Hello there!
I’m looking for opinions to decide whether Elixir makes a good case for my company.
We are an extremely small startup, 2 developers basically. We basically maintain a quite big database and plenty of algorithms programmed as cron jobs on multiple ec2 instances. Our problems normally involve plenty of services (sending mails, asking to the database, making http requests), so we need a good concurrency model.
To overcome PHP limitations, I introduced node js to my colleague, which turned out great (bastly improved algorithm speed). However, after some time I’ve seen that error handling in js is not really a pleasure. We can’t tolerate runtime errors, as the failure of one algorithm means the failure of other dependent big updates on other database tables. It’s not the end of the world, but those type of errors mean hours spent manually updating data, which is time consuming and not fun at all.

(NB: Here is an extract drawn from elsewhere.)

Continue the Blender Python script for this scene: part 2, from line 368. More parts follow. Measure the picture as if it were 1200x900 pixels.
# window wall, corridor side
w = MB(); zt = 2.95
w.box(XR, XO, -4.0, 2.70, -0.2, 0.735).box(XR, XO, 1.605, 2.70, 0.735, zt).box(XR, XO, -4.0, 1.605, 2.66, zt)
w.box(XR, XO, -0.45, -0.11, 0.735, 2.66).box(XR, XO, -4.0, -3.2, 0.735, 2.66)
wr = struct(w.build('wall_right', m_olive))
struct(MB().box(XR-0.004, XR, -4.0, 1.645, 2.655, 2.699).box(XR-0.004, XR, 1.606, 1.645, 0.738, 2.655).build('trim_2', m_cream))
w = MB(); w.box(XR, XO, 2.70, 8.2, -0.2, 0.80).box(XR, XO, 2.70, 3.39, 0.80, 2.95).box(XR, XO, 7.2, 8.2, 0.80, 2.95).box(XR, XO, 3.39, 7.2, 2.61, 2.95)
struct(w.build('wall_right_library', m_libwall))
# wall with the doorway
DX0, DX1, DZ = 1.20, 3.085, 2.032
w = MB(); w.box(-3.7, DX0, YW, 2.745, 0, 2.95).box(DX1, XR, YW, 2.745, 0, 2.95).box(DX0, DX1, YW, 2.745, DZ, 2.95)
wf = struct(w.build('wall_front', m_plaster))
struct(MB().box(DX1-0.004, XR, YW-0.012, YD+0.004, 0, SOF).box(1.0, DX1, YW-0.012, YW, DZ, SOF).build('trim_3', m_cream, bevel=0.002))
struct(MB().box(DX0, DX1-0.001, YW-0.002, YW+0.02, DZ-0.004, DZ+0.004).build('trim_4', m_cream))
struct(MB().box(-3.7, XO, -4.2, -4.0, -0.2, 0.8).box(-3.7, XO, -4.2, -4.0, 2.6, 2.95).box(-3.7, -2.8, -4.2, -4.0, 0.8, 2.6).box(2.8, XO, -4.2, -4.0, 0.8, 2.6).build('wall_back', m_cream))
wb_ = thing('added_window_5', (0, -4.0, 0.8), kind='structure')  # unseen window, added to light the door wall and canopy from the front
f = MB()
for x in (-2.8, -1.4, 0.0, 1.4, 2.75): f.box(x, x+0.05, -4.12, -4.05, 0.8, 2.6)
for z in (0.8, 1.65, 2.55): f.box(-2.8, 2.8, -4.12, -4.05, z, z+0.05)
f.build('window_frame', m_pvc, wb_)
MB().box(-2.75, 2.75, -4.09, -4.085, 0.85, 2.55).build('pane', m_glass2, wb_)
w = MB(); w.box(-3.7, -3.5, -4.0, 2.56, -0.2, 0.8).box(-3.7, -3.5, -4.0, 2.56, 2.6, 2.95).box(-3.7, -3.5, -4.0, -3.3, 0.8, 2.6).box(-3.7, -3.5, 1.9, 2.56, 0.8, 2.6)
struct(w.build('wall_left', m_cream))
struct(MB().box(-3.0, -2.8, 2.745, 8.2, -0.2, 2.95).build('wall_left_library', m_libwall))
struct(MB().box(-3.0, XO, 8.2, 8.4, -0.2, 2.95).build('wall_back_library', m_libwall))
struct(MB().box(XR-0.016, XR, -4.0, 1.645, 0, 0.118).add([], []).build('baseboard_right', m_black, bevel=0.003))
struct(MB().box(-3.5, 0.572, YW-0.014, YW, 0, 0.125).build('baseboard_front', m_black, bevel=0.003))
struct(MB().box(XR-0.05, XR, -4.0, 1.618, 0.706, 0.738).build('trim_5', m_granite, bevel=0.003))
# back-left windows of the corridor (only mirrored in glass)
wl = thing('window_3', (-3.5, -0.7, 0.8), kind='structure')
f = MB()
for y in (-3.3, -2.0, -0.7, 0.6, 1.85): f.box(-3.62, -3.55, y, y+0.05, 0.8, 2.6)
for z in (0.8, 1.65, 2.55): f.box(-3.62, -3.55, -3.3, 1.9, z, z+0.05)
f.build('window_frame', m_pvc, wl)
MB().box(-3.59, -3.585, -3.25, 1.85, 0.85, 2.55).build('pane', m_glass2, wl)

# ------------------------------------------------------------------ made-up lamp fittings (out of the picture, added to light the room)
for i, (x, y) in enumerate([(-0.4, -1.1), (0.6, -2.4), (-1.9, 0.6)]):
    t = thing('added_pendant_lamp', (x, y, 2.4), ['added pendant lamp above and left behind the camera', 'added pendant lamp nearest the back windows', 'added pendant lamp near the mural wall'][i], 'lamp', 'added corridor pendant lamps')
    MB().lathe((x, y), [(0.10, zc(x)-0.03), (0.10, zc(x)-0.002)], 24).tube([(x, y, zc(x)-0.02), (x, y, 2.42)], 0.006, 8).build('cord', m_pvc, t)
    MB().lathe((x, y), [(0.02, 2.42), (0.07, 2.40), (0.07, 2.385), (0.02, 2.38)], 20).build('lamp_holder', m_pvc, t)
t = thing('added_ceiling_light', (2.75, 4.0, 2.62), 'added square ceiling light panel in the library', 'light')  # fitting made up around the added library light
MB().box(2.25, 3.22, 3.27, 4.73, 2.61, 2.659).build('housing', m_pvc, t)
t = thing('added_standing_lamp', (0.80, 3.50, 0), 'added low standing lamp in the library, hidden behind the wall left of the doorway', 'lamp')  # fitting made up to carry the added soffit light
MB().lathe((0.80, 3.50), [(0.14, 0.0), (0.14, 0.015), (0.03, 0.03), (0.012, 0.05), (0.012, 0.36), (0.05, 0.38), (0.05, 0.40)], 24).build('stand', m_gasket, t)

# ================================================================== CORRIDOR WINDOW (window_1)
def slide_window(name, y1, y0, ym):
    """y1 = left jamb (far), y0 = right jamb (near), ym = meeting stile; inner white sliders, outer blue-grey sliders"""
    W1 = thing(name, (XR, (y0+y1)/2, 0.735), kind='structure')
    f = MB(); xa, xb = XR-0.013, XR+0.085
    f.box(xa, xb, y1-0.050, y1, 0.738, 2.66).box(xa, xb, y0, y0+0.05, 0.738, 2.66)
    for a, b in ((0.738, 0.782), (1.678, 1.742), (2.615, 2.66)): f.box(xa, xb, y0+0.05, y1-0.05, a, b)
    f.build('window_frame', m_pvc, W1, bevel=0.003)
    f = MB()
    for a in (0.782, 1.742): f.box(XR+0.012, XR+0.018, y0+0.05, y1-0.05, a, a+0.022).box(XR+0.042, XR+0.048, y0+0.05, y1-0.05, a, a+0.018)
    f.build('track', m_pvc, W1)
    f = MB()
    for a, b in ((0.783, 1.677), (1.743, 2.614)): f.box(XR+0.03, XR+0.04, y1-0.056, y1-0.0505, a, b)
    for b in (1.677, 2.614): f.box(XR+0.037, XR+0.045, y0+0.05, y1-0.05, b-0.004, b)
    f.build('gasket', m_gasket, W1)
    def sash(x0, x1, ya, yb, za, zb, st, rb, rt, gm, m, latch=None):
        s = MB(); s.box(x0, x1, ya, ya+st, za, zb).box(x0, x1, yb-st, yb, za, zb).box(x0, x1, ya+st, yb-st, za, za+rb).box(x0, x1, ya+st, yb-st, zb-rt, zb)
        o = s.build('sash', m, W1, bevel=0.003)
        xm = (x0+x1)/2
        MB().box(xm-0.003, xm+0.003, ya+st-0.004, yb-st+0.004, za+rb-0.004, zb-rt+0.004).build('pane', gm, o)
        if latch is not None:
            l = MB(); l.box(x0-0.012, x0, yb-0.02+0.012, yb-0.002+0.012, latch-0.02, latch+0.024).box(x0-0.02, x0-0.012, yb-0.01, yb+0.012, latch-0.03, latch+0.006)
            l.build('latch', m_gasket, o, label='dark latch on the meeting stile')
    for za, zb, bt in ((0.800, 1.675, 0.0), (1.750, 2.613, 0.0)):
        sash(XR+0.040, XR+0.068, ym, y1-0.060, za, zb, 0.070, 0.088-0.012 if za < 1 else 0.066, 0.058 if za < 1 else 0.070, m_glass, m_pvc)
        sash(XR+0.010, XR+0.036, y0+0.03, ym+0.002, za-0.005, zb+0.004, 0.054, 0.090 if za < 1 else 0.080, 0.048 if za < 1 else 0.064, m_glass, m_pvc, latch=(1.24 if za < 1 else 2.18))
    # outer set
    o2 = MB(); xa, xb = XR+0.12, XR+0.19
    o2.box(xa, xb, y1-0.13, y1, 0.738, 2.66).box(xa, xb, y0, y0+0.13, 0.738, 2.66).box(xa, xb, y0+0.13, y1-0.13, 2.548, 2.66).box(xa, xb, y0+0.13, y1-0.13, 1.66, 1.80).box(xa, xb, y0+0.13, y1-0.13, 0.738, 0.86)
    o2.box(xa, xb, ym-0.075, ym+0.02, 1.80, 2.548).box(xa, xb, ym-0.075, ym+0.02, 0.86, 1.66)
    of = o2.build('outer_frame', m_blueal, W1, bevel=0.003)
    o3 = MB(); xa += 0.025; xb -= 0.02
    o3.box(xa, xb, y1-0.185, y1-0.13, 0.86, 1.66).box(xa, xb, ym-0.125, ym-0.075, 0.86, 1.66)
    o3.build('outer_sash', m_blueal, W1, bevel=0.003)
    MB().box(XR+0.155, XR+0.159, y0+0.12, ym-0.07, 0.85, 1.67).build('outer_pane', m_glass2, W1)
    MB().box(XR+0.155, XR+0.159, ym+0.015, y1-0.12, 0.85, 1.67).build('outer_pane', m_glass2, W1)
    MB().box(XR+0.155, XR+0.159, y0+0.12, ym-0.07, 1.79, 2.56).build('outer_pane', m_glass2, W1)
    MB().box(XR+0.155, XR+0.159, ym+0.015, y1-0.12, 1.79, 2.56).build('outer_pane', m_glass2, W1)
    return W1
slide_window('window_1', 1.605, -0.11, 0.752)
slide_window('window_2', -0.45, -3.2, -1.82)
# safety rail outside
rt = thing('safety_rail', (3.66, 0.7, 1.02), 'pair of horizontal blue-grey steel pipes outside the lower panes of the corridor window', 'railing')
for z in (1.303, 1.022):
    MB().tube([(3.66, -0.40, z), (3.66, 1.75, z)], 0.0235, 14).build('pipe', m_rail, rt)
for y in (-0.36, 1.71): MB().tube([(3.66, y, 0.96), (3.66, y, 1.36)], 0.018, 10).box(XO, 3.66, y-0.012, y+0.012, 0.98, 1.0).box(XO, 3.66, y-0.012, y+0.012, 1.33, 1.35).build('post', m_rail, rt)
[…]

Therefore, I’m looking for a safe functional alternative which is easy to learn, scalable, excellent at concurrency and, most important, fun to program with, so my search brought me here. Basically I’m looking for a more maintainable functional nodejs (functional programming in typescript is quite horrible, so deno | compiled js is also discarded). I also value deploy simplicity, as with node it is just a git pull
and some occasional npm install
.
However, the following talk made me wonder a bit:
For web requests and web servers the let it crash mantra is okay, and I’m considering Elixir to replace our current node js express stack. But it is very important that both of us can produce maintainable and fault tolerant code, with little to no refactors. Something like “if it compiles, it works”, like rust.
So, knowing this, is Elixir a good fit for running those scripts? Take consideration that I am completely new to it (although I’ve experimented with haskell and purescript a bit), and after introducing this language I’ll have to teach it to my coworker.